Maybe, even, the British people should be being applauded for already having established a trend for smaller families, not berated for their potential to create a growing problem some time in the future.
In terms of the public reaction to Greens, we should surely be taking every opportunity to praise and hold up good examples, rather than condemn and berate. In fact, at the end of a 40-year sustained decline in British birth-rates, maybe Greens should be not only taking the opportunity now to praise this laudable British trend but to to talk less about population than ever.
Indeed, next time someone asks us about population, we can make Jonathon’s perfectly valid factual points, by all means, but why not go out of our way to reassure them that Greens would never call for any sort of coercion, that we value human life as the most valuable resource, that the other parties have completely misrepresented us on the matter, and that the last thing we would do is talk about controlling human population…?
So, can we call a halt to the growth of the population debate? If ever there was an issue that is divisive, inflammatory and open to misinterpretation, it’s this one.
We don’t need to talk about it very much (for the time being at least), we have largely no power whatsoever to influence it anyway, and we certainly don’t need to make people feel bad about it.
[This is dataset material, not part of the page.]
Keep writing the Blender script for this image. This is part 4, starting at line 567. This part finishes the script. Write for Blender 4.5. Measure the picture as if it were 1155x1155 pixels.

That does them no favours, and it does us no favours.
A fellow green has told me privately that addressing climate change without addressing human numbers is “cloud cuckoo land”. Now, there is clearly a direct – if varying – relationship between numbers of people on the planet and environmental damage. But it is not – and will never be my job as a politician – to “address human numbers” in any way that does not involve the free choices of the humans involved. This is what we must emphasise again and again in our communication on population. Education, yes, contraception, yes, family planning advice, yes. But using the language of “addressing human numbers”? I suggest we put that away, and take every opportunity to project the opposite vibe.
Greens believe in allowing people to make their own choices and even their own mistakes. That might be hard on the earth, but if we can’t solve the climate crisis by respecting everything it is to be human – including illogical emotions and irrational fears – then I don’t see we will solve it at all.